I write this in the desperate hope that some of you will send me pictures of your cock, and while imagining others partaking in the most creative, beautiful boywanking, yet I myself am the blandest wanker you’ll ever hope to meet.

First I unzip my trousers…

Sometimes people email me to tell me their sexy details – how they wank, where they come, what they do to bring themselves to a frothing, jizz-splattered conclusion. It’s fantastic to hear, but almost always followed by a question I dread: “what do you do when you’re looking at these pictures?”

It’s a perfectly fair question, but I hate answering it because my answer will probably bore you to death. When I’m alone, I’m not that creative: no frills, no embellishments, no hanging upside-down from a doorframe with one hand tied behind my back and half a carrot up my arse – I just… well… I rub my clit until I come.

Dull, I know. People want more – filth and fantasy and girljuice spraying over a terrifying collection of sex toys. But I can’t lie – I wank boringly. I am a boring wanker.

The thing is, although it’s incredibly tedious to relate, it’s not that tedious to do. Rubbing my clit until I come is one of the most exciting things I can do without either leaving my flat or setting fire to it.

Wanking with sex toys

The one small concession I have to proper creative wanking is a rabbit. I don’t care that it’s a cliché – I love it to death.

Much as I hate to give credit to Ann Summers – the sex shop that sells clothes so hideous and flimsy that it’s physically impossible to actually have sex in them – the rabbit is spectacular. Of all the objects in the known universe, this is the one that has been best designed to make me jizz myself.

While I’m on a roll with this, I’ll answer the question thousands of men have asked: yes, it is better than your cock. Countless light-years better. Obviously. Millions of years of evolution cannot hope to compete with the sexual engineering genius that has produced this, the most powerful cunt-fucking equipment I have ever had the pleasure of sampling.

But it’s not the same

And yet, although it’s infinitely better than your cock, it is still not actually better than having sex with you. On the grounds that… well… it’s made of fucking plastic and won’t bring me a beer afterwards. On the grounds that it doesn’t make that delightful moaning sound or ask me for a blow job, or spank me until I weep.

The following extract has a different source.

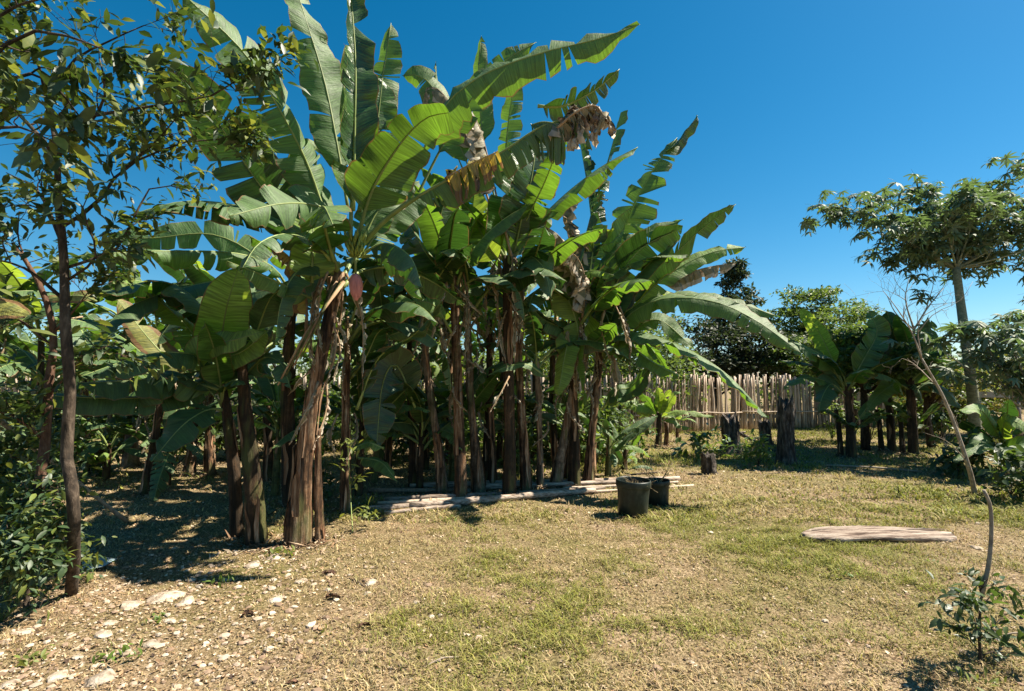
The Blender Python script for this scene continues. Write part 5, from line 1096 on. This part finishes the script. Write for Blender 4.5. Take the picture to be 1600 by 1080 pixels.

And likewise, no matter how good the rabbit is (and did I mention that IT REALLY FUCKING IS?) it still doesn’t beat just rubbing my clit until I come. I rarely ever use the rabbit when I’m on my own. Although it’s ruthlessly efficient in helping me to knock out an orgasm in the time it takes most people to whip off their socks, it’s never going to be my favourite.

Perhaps it’s laziness – it is, after all, all the way over there in that drawer. Contentment? More likely – I have a routine and habit, and desire for the familiar. I know exactly what I like, how to do it, and exactly how quickly it will get me off.

I just… you know… quite like rubbing my clit until I come.